Problem to work on:
Records follow. Copy every line with "script".

Records with scene code
--------------------
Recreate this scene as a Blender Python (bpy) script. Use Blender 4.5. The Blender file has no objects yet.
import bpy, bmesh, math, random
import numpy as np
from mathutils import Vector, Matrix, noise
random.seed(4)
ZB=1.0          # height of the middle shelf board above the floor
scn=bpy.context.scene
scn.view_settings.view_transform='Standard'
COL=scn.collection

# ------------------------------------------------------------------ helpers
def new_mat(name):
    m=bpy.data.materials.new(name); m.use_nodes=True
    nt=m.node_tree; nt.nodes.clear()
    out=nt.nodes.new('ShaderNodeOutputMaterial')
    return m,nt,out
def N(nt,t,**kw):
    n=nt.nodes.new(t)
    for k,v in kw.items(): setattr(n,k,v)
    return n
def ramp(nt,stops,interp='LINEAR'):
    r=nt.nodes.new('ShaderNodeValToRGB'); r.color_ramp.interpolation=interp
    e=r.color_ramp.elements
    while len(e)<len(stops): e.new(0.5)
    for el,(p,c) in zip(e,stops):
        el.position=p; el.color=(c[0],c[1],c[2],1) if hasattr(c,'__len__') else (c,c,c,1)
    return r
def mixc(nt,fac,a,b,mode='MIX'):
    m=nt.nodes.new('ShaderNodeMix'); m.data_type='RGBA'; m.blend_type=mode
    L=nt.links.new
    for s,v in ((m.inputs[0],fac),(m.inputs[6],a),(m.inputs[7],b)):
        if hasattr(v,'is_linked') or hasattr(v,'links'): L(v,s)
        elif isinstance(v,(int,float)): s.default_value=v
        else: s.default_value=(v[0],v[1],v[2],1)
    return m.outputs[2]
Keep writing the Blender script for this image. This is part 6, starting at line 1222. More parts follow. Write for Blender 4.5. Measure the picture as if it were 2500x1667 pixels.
--------------------
Result:
Recreate this scene as a Blender Python (bpy) script. Use Blender 4.5. The Blender file has no objects yet.
Keep writing the Blender script for this image. This is part 6, starting at line 1222. More parts follow. Write for Blender 4.5. Measure the picture as if it were 2500x1667 pixels.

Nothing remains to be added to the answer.